The World before and after September 2008…

That is how we will remember this month. That is not to say the worst is over. That is to say we have seen enough bad news to make September a defining point in the last 80 years - i.e. since the Great Depression. Here is how authoritative voices in the press and blogsphere have reflected on the events of the past few weeks.

New York Times columnist David Brooks explains the history:
…In the 1980s, the old power structures frayed, even on Wall Street. Corporate raiders took on the old business elite. Math geeks created complicated financial instruments that the top executives couldn’t control or understand. (The market for credit-default swaps alone has exploded to $45.5 trillion, up from $900 billion in 2001.)
Year followed year, and the idea of a cohesive financial establishment seemed increasingly like a thing of the past.
No more. Over the past week, Treasury Secretary Henry Paulson, Federal Reserve Chairman Ben Bernanke and Tim Geithner of the New York Fed have nearly revived it…

Professor Nouriel Roubini clearly did not fancy USSR too much:
…So now Comrades Bush, Paulson and Bernanke (as originally nicknamed by Willem Buiter) have now turned the USA into the USSRA (the United Socialist State Republic of America). Socialism is indeed alive and well in America ; but this is socialism for the rich, the well connected and Wall Street. A socialism where profits are privatized and losses are socialized with the US tax-payer being charged the bill of $300 billion…This biggest bailout and nationalization in human history comes from the most fanatically and ideologically zealot free-market laissez-faire administration in US history. These are the folks who for years spewed the rhetoric of free markets and cutting down government intervention in economic affairs. But they were so fanatically ideological about free markets that they did not realize that financial and other markets without proper rules, supervision and regulation are like a jungle where greed – untempered by fear of loss or of punishment – leads to credit bubbles and asset bubbles and manias and eventual bust and panics…

Larry Elliot at Guardian expresses:
…Ben Bernanke, chairman of the Federal Reserve, and Hank Paulson, the Goldman Sachs tycoon who became US treasury secretary, have done more for socialism in the past seven days than anybody since Marx and Engels…

Willem Buiter at Maverecon reflects:
The end of American capitalism as we knew it… I almost decided to go back to bed, convinced I must be dreaming... From financialisation of the economy to the socialisation of finance. A small step for the lawyers, a huge step for mankind. Who said economics was boring?

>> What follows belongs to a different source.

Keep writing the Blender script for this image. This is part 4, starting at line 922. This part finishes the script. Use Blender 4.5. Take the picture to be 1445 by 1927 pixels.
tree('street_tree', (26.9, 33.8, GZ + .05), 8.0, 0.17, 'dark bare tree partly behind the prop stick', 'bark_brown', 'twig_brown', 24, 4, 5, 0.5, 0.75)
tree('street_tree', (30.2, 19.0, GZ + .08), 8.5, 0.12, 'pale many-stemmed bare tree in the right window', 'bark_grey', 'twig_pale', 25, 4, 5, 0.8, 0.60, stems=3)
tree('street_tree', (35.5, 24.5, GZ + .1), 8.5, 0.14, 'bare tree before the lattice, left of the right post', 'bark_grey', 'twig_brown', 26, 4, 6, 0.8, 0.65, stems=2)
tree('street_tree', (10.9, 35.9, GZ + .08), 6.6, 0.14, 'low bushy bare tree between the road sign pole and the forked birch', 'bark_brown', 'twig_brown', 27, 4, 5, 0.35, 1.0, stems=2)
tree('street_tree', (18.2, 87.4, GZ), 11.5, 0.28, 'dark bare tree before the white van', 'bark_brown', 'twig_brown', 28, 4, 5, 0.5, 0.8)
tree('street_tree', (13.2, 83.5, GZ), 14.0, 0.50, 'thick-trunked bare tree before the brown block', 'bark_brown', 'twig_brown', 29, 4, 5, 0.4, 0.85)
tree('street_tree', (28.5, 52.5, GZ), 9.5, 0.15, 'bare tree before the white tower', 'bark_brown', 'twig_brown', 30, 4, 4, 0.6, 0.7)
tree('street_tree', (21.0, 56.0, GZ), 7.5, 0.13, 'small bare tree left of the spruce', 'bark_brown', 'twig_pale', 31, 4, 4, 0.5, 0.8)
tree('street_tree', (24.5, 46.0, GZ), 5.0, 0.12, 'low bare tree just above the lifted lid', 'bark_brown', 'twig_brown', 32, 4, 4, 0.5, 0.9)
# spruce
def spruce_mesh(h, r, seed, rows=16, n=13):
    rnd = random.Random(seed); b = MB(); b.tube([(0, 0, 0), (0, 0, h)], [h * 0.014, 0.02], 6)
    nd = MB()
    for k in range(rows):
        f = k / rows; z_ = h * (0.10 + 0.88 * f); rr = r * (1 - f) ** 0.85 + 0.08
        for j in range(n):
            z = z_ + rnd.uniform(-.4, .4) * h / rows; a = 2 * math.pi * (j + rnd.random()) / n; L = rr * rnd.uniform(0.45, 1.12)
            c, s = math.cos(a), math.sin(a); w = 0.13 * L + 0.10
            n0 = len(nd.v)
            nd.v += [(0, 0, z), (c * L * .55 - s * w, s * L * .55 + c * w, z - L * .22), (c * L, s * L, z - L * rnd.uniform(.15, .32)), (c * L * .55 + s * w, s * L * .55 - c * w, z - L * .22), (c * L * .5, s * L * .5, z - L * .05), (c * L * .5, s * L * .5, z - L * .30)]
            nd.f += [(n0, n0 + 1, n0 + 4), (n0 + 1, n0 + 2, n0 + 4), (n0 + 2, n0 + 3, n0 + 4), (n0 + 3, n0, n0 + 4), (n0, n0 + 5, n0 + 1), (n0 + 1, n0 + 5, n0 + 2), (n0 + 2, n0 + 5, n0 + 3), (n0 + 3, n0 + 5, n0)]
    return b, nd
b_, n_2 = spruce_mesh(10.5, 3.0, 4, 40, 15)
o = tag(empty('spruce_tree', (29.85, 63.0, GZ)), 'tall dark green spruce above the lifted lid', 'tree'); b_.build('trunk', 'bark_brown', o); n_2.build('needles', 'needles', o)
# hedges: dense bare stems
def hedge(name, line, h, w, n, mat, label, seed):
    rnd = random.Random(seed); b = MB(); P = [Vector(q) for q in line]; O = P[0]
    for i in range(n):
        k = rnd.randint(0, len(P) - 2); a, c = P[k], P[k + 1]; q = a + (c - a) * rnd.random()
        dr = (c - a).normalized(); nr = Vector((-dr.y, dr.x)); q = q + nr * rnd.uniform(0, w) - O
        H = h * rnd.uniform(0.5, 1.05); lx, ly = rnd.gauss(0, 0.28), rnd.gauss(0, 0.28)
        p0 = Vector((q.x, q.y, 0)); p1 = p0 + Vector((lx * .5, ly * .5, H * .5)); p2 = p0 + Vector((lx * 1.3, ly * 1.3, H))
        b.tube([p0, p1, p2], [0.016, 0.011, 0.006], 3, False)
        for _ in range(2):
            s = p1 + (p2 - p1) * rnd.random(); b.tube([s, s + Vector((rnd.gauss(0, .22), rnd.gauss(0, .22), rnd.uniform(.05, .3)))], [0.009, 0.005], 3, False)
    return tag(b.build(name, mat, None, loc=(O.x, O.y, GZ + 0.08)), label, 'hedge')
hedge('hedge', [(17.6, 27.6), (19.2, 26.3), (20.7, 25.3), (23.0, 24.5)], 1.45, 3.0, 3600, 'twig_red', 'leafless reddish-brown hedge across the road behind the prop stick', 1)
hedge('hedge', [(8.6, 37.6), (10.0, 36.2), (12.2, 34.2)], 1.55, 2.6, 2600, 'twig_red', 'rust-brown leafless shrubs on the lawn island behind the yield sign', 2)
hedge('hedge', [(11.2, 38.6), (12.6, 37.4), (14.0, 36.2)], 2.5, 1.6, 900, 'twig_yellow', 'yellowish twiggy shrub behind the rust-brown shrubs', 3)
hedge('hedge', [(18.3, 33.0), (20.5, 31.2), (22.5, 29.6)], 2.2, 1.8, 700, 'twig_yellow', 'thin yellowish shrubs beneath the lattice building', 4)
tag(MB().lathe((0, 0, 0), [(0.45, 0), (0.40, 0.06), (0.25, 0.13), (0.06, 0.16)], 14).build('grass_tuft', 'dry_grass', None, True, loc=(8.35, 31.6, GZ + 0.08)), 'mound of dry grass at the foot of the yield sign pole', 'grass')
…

Bankers, beware Captain Capitalism:
...I want to kill the bankers.
I don't mean that in a funny, ha ha, way. I don't mean that in a sarcastic way. I mean that in an old school American, wild wild west, you killed my father-prepare-to-die, deadly serious way. I literally want to grab my gun, get a lot of bullets, find some bankers, hunt them down and kill them. I even know the bankers I would hunt down. I know their names and where I can find them. I would do with a smile on my face. I would enjoy the action of it, I would savor it. I would go home and pour myself a well-earned drink and sleep just as soundly as I ever have, if not, probably better. I would not have one pang of guilt.